Le président tunisien, Kaïs Saïed, a incontestablement embarqué son pays dans une sale aventure. En attribuant aux migrants d’Afrique subsaharienne en transit pour l’Europe, tous les malheurs de la Tunisie, il a franchi le rubicond. Aussi scandaleux que cela puisse paraitre, il a osé, affirmer, entre autres, que la venue des migrants subsahariens en terre tunisienne relevait d’une « entreprise criminelle ourdie à l’orée de ce siècle pour changer la composition démographique de la Tunisie ».
Déjà contesté par ses compatriotes à cause de ses méthodes autoritaires et de sa passion maladive pour le pouvoir, au point de passer pour un dictateur, Kaïs Saïed s’est attiré les foudres d’une bonne partie de l’Afrique. La réalité allait être tout autre, si ses propos incendiaires n’avaient pas entrainé une chasse aux migrants africains présents sur le sol tunisien.
Le chef de l’Etat tunisien a voulu revenir sur ses propos, mais les extrémistes, qui n’attendent que de telles occasions, avaient commencé à prendre les migrants subsahariens pour cibles. D’ailleurs, les exactions sont telles, que certains pays, à l’image de la Guinée et de la Côte d’Ivoire, ont lancé des opérations de rapatriement de leurs ressortissants. Le pays de Kaïs Saïed, du fait de sa dérive langagière, est traité de tous les péchés d’Israël en ce moment, encore que tous les Tunisiens ne pensent pas et ne font pas dans la provocation comme lui.
Ces jours-ci, des internautes en Afrique subsaharienne appellent au boycott des produits de marque tunisienne (huile, pâtes, beurre, produits hygiéniques, coucous…).
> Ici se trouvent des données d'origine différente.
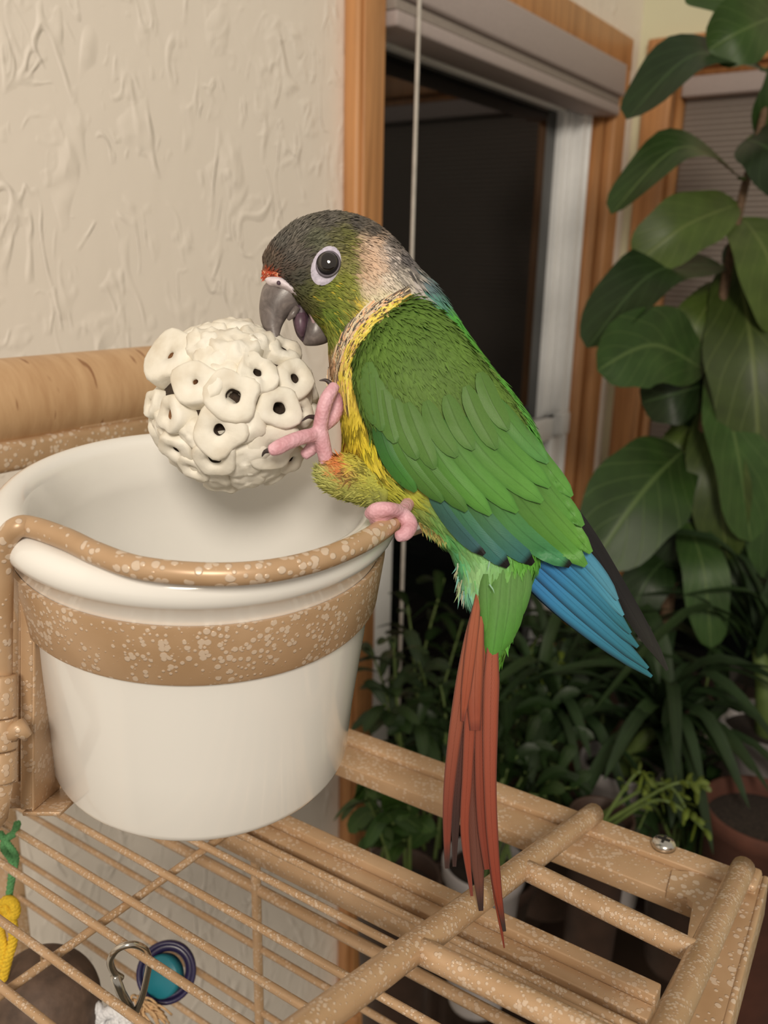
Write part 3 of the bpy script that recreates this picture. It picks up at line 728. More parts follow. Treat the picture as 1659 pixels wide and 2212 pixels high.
mk('eye_ring', ellgrid(704, 574, 30, 45, math.radians(24), .45, 1.0, lambda q: .0014-.0009*q*q+.0003*math.sin(q*9), bbvh), M['eyering'], bird)
ec = P(709, 570, surf(bbvh, 709, 570)-.0006)
mk('eyelid', ellgrid(709, 570.5, 23.5, 26.5, math.radians(24), .86, 1.16, lambda q: .0026-.0030*abs(q-1)*4, bbvh, m=5), M['lid'], bird)
eye = mk('eye', lathe([(24.5*PXM*math.sin(a), -.0034*math.cos(a)) for a in np.linspace(.01, math.pi-.01, 14)], ec, -FWD, 28), M['iris'], bird)
mk('pupil', lathe([(19*PXM*math.sin(a), -.0012*math.cos(a)) for a in np.linspace(.01, math.pi-.01, 12)], ec-FWD*.0024, -FWD, 24), M['eyeball'], eye)
t = NT('grey_horn_beak'); nz = t.noise(t.coord((1, 1, 1)), 180, 4, .6, 1.0)
cc = t.ramp(nz.outputs[0], [(.3, A(78, 68, 62)), (.55, A(104, 92, 84)), (.75, A(132, 118, 106))]); t.bump(nz.outputs[0], .2, .0004)
M['beak'] = t.set(Base_Color=cc, Roughness=.34)
UB = [(655, 655, 588, 604, 36, .2905), (650, 666, 570, 618, 36, .2905), (634, 674, 562, 645, 31, .290), (620, 686, 560, 672, 24, .2895), (610, 703, 565, 699, 17, .289), (605, 719, 576, 721, 11, .2885), (603, 731, 589, 735, 6, .288), (602, 742, 598, 742, 1.5, .2875)]
mk('upper_beak', loft(section_loft(UB, 5, 28)), M['beak'], bird)
nt = [(640, 668, 628, 688), (626, 680, 622, 694)]
mk('beak_notch', tube([P(642, 664, .2875), P(632, 680, .2872), (P(622, 690, .2872))], [.0012, .0013, .0006], 10), M['beak'], bird)
LB = [(668, 662, 716, 734, 30, .2925), (660, 692, 704, 741, 29, .2920), (655, 716, 686, 746, 23, .2915), (653, 734, 668, 747, 12, .291), (655, 742, 659, 746, 3, .2905)]
mk('lower_beak', loft(section_loft(LB, 5, 26)), M['beak'], bird)
M['mouth'] = plain('dark_mouth', A(66, 46, 54), .45, var=.3, scale=500)
M['tongue'] = plain('mauve_tongue', A(84, 60, 68), .4, var=.3, scale=400)
mk('mouth_lining', loft(section_loft([(634, 668, 668, 652, 20, .291), (632, 690, 672, 690, 24, .2912), (640, 722, 668, 715, 20, .291), (654, 740, 664, 738, 6, .2905)], 5, 22)), M['mouth'], bird)
mk('tongue', loft(section_loft([(640, 680, 660, 676, 10, .2875), (636, 696, 662, 694, 13, .2872), (641, 716, 660, 714, 10, .2874), (650, 728, 656, 727, 3, .288)], 5, 20)), M['tongue'], bird)
M['gape'] = plain('pink_gape_skin', A(178, 146, 140), .55, var=.12, scale=700)
mk('gape', tube([P(x, y, d) for x, y, d in ((648, 640, .2865), (660, 652, .2865), (670, 668, .287), (677, 688, .2878), (680, 706, .2888))], [.0008, .0011, .0012, .001, .0006], 10), M['gape'], bird)
M['cere'] = plain('pale_cere', A(208, 190, 184), .5, var=.1, scale=900, bump=.0003)
ce = loft(section_loft([(590, 600, 572, 606, 16, .2885), (606, 600, 582, 618, 24, .287), (622, 608, 600, 622, 26, .2862), (640, 626, 628, 634, 22, .2862), (656, 650, 650, 652, 10, .287)], 5, 24))
cere = mk('cere', ce, M['cere'], bird)
cb = BVHTree.FromPolygons([tuple(v) for v in ce[0]], ce[1])
nd = surf(cb, 602, 611)
mk('nostril', lathe([(4.6*PXM*math.sin(a), -.0005*math.cos(a)) for a in np.linspace(.02, 3.12, 8)], P(602, 611, nd-.0001), -FWD, 16), M['mouth'], cere)
# small red frontal feathers
sp_ = []
for _ in range(240):
    x = random.uniform(566, 600); y = random.uniform(584, 599)+(x-566)*.12; d_ = surf(bbvh, x, y)-.0008
    sp_.append((x, y, x+random.uniform(-6, 8), y+random.uniform(2, 12), d_, d_-.0004, A(*random.choice([(180, 74, 38), (164, 62, 34), (130, 62, 42), (190, 130, 96)]))))
strands('frontal_band', sp_, bird, 3.2)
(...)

Cette mise à l’index illustre le regard porté actuellement sur la Tunisie à l’échelle continentale, un pays africain devenu infréquentable par les Africains. A la vérité, le pays de Kaïs Saïed a plus à perdre qu’à gagner dans cette crise, dont on se serait bien passé. La destination Tunisie ne semble plus prisée : des commandes et des marchés ont été annulés, des hommes d’affaires subsahariens ont renoncé à s’y rendre, des salons et des forums ont été annulés, etc.
Devenir la risée de tout un continent ne peut que conduire à un tel vécu. Kaïs Saïed n’honore pas l’Afrique avec ce spectacle aux antipodes des valeurs et de l’intégration africaine. Il devrait trouver la formule pour s’excuser auprès des Etats subsahariens, car dans ce monde ouvert, la Tunisie ne saurait vivre en autarcie. Ce n’est pas imaginable. Même quand on lutte contre l’immigration, pour satisfaire en partie les désirs des Européens qui veulent empêcher les migrants africains de transiter par les côtes tunisiennes pour atteindre leur continent, il faut avoir un minimum de respect pour l’humanité.
L’être humain, peu importe les crimes et les délits dont il peut se rendre coupable, a besoin d’être traité avec dignité. Kaïs Saïed a fait fausse route, mais il n’est pas encore tard pour lui de faire amende honorable. La Tunisie ne mérite pas la situation dans laquelle elle est plongée par ces temps qui courent.